The amount of losses realized in a given year has to do with when and how a portfolio is funded. Funding with cash typically gives you the most loss harvesting opportunities. Funding with existing basis tends to restrict your ability to realize future losses unless you have large unrealized losses in the portfolio at inception.

More volatile stock markets are better for loss harvesting than less volatile stock markets. Finally, loss harvesting is dependent on the chosen portfolio benchmark. Including more volatile small cap stocks, for example, will typically mean more loss harvesting opportunities than a more narrow large cap S&P 500 portfolio.

Q: Do you think that minimum account size that you have is too small to provide customized services?
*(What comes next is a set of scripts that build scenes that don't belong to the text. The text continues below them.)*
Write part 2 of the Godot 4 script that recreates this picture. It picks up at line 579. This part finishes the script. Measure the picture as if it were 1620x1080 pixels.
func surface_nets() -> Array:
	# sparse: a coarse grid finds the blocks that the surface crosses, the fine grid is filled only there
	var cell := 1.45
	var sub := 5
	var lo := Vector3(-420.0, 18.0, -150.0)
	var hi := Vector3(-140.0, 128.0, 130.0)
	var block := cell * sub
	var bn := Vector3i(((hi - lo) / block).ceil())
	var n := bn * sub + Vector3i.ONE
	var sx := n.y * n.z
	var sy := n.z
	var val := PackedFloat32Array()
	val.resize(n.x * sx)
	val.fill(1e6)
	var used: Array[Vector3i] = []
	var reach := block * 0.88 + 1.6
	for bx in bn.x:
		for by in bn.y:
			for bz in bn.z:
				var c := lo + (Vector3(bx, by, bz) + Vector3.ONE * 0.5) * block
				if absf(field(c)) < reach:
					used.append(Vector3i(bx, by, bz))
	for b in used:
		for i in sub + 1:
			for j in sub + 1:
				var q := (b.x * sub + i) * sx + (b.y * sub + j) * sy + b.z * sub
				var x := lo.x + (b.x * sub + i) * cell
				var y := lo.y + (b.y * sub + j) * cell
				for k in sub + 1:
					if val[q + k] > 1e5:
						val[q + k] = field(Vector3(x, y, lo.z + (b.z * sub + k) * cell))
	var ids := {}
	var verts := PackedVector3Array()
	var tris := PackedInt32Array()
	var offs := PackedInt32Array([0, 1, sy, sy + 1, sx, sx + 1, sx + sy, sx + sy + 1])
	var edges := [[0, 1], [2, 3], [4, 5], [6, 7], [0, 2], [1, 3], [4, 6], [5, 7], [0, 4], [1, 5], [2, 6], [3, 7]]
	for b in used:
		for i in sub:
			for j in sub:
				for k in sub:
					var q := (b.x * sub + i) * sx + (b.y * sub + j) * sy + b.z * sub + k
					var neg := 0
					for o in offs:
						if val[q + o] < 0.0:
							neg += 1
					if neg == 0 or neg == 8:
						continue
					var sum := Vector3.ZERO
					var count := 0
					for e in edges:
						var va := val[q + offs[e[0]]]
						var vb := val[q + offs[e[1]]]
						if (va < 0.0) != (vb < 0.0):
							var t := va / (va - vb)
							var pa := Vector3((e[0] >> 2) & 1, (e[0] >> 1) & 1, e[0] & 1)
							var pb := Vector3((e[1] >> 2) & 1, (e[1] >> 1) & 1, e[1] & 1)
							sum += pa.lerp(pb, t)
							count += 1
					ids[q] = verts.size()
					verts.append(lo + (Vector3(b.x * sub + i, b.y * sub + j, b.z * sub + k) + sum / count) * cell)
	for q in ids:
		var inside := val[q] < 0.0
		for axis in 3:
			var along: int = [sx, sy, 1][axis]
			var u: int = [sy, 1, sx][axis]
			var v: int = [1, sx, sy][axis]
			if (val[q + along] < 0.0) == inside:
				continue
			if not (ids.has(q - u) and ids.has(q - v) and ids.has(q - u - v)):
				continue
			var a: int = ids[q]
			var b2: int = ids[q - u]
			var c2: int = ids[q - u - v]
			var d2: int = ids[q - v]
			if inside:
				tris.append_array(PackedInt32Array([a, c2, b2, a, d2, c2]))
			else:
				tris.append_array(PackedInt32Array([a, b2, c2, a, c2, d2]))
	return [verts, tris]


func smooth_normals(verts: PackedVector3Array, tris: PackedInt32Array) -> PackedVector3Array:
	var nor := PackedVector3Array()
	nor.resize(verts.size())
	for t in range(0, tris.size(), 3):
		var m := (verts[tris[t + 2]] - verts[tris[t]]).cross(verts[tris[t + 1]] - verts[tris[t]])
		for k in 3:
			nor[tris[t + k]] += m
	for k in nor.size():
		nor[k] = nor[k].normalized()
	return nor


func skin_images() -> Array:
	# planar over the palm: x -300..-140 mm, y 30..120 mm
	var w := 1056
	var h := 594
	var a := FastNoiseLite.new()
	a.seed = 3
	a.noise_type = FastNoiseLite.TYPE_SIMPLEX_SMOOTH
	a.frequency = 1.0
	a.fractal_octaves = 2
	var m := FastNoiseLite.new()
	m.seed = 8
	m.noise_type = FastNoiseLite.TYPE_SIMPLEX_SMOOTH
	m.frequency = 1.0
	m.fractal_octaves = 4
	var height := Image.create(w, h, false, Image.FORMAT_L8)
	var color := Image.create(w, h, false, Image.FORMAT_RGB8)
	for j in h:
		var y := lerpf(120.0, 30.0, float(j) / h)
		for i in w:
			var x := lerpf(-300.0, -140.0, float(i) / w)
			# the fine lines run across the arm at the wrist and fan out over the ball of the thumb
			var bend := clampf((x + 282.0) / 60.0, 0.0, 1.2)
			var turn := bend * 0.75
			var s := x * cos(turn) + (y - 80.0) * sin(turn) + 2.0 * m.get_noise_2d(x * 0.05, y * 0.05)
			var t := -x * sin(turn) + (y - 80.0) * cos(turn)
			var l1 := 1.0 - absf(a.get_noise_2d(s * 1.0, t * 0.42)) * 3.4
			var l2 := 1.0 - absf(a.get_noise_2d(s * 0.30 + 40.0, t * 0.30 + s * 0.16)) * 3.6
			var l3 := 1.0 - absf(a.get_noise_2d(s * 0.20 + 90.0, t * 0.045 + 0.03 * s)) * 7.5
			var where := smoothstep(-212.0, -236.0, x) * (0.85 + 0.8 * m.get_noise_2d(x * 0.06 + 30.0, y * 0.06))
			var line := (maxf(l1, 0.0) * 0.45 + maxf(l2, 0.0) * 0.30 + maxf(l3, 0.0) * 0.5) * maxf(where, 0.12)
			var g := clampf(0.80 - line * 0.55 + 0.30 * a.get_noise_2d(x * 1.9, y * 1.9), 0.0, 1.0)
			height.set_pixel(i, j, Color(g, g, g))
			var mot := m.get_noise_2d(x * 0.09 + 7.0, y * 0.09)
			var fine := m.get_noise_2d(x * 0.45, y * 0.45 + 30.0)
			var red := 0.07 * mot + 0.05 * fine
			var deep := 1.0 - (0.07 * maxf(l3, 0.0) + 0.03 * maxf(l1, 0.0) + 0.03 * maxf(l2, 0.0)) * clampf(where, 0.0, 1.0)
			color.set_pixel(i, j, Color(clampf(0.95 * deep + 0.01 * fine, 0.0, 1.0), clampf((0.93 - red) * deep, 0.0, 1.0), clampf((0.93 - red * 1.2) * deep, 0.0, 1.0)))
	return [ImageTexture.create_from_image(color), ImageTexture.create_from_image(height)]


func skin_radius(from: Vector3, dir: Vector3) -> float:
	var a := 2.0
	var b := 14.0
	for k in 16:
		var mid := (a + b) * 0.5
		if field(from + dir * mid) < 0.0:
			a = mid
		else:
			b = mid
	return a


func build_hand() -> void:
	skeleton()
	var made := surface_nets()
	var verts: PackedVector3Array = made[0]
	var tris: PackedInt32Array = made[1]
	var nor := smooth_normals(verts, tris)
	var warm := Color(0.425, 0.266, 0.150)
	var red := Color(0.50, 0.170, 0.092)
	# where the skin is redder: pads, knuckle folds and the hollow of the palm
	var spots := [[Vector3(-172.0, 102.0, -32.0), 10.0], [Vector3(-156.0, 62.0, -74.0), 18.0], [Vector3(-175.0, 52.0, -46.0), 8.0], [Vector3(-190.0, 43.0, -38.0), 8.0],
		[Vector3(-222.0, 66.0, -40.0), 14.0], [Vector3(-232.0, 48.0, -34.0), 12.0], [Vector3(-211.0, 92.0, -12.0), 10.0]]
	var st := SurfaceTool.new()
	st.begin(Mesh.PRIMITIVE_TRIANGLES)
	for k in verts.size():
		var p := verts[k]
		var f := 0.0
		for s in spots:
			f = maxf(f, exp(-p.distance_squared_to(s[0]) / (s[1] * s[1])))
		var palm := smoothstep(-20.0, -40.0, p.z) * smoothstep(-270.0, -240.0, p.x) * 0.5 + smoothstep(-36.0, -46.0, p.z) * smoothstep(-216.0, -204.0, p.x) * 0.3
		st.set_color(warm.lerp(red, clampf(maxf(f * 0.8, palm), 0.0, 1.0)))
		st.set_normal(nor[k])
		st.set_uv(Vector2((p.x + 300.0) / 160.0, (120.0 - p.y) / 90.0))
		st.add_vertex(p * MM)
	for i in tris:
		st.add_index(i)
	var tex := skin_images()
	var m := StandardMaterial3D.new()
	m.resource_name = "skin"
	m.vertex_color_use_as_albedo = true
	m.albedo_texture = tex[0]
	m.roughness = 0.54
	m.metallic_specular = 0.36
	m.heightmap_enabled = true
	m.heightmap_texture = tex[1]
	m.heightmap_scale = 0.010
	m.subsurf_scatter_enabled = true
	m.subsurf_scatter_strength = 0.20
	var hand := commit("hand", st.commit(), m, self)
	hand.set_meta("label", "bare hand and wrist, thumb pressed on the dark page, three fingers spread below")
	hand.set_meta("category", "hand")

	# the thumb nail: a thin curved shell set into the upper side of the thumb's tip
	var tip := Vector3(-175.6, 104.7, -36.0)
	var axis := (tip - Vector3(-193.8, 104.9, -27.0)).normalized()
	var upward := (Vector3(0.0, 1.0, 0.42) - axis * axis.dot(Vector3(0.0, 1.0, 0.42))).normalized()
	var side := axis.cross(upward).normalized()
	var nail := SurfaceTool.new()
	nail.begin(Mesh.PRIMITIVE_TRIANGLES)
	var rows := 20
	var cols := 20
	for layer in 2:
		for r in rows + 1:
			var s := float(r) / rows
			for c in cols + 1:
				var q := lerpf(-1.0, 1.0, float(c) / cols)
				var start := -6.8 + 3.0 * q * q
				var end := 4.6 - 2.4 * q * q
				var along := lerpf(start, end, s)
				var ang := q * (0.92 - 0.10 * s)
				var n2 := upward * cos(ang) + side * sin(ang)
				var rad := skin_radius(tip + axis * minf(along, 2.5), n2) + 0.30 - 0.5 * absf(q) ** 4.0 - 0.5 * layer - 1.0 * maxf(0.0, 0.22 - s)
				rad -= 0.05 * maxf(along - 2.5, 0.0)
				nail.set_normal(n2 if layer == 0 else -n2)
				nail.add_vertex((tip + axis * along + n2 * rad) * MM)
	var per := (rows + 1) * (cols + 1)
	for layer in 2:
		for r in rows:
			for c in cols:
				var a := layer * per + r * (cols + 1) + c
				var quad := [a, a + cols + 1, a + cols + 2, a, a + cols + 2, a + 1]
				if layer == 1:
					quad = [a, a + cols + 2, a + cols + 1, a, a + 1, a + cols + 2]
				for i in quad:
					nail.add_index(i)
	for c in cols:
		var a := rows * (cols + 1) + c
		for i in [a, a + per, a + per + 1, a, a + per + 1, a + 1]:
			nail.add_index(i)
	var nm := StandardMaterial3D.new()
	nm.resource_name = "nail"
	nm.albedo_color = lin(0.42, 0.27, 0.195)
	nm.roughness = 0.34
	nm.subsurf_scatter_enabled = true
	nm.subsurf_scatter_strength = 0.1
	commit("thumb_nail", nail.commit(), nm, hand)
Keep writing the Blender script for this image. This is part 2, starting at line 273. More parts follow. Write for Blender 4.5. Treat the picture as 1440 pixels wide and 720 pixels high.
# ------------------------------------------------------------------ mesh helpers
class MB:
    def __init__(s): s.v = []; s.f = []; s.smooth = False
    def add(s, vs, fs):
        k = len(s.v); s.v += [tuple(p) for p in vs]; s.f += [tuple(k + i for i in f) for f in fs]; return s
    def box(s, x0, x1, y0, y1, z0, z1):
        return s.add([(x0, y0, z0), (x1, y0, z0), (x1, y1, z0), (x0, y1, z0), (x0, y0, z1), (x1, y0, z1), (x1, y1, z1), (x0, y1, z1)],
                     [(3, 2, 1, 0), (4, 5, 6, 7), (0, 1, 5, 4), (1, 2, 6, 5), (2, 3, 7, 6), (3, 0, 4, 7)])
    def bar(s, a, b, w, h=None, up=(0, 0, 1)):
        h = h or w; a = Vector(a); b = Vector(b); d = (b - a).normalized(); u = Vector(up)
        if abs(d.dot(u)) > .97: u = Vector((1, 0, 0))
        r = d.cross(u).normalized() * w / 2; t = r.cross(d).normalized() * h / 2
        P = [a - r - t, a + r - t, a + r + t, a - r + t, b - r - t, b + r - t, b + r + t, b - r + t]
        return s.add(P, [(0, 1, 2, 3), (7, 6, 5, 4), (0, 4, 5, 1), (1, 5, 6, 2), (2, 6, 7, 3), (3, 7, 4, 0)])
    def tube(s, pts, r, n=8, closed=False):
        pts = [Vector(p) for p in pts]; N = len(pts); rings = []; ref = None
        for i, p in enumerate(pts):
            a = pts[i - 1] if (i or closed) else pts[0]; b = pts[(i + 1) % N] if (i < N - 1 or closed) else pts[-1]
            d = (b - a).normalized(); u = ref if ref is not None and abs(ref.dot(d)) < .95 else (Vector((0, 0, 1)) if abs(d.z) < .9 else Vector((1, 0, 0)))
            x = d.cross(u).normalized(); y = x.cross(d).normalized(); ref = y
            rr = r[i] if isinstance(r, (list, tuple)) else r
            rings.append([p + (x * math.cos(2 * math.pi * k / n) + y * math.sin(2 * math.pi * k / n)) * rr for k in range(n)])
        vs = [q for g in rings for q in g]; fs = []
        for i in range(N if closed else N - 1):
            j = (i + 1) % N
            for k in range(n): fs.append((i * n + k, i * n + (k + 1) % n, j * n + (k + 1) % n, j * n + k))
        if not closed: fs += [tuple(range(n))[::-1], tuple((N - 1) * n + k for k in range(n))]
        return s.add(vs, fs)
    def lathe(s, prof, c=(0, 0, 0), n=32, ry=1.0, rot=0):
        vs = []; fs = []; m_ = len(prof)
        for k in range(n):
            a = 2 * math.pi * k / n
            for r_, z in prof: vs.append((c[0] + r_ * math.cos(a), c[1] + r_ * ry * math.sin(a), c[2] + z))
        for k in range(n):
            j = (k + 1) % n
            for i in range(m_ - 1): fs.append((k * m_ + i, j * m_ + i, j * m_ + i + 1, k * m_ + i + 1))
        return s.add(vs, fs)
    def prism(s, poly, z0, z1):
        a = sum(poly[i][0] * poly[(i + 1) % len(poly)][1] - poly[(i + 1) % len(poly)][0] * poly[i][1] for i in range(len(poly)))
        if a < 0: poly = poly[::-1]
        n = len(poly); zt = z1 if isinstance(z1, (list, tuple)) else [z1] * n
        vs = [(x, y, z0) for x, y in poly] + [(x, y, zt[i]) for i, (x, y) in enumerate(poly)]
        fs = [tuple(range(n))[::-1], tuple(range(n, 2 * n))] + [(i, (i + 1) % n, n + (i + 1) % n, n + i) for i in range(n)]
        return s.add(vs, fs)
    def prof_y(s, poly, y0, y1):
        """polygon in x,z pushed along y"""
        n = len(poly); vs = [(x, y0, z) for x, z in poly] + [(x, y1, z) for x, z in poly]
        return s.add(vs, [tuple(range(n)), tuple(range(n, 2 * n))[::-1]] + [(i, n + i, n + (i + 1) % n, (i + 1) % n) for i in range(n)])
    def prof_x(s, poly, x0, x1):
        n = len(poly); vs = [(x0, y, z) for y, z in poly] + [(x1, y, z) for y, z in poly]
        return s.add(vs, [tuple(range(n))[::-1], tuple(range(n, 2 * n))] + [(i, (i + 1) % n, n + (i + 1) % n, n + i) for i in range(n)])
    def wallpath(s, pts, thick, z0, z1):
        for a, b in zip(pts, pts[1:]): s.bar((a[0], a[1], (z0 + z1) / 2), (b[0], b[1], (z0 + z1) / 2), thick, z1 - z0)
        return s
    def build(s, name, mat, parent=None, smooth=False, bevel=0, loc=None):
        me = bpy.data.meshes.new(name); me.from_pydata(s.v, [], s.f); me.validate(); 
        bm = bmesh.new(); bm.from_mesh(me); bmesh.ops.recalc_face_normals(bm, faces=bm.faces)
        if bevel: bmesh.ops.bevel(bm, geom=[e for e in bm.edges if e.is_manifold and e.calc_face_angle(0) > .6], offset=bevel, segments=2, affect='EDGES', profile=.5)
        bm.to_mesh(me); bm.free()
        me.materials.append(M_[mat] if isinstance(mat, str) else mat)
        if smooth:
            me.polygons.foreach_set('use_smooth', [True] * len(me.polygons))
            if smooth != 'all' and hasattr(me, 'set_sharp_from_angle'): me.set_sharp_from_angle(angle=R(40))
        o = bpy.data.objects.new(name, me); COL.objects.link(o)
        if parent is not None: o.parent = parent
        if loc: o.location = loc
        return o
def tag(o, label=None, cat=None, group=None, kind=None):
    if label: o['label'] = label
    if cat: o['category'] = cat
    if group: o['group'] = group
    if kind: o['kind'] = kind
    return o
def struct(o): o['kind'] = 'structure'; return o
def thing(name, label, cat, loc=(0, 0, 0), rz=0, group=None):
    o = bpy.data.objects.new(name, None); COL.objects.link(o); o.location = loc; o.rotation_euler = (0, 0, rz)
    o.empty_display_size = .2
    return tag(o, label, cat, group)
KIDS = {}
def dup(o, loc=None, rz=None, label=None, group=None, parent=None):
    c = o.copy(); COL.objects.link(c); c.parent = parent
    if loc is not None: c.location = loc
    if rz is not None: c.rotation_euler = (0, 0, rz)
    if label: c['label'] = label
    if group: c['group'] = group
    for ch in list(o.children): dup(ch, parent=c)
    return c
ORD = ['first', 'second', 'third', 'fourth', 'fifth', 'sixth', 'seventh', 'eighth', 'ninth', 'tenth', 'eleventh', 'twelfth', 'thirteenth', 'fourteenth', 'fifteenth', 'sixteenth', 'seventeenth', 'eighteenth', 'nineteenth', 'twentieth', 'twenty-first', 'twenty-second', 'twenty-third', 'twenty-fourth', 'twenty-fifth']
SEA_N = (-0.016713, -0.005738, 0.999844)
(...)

A: We enjoy a smaller number of high quality relationships with wealth managers and family offices. With a single point of contact we may efficiently accommodate as many as 30 or 40 clients with $1 million each, with a single relationship interface.

Q: Do you generally have an overlay of a fee on top of the other fees that you charge?

A: By virtue of our being a passive manager, our fee is lower than an active manager’s fee. Many of our relationships hire us without the use of a investment platform or overlay manager charging their fee. The advisor or the family office can hire us directly through one of the major open custodian platforms, as opposed to working with multiple money managers at smaller dollar amounts through advisory platforms.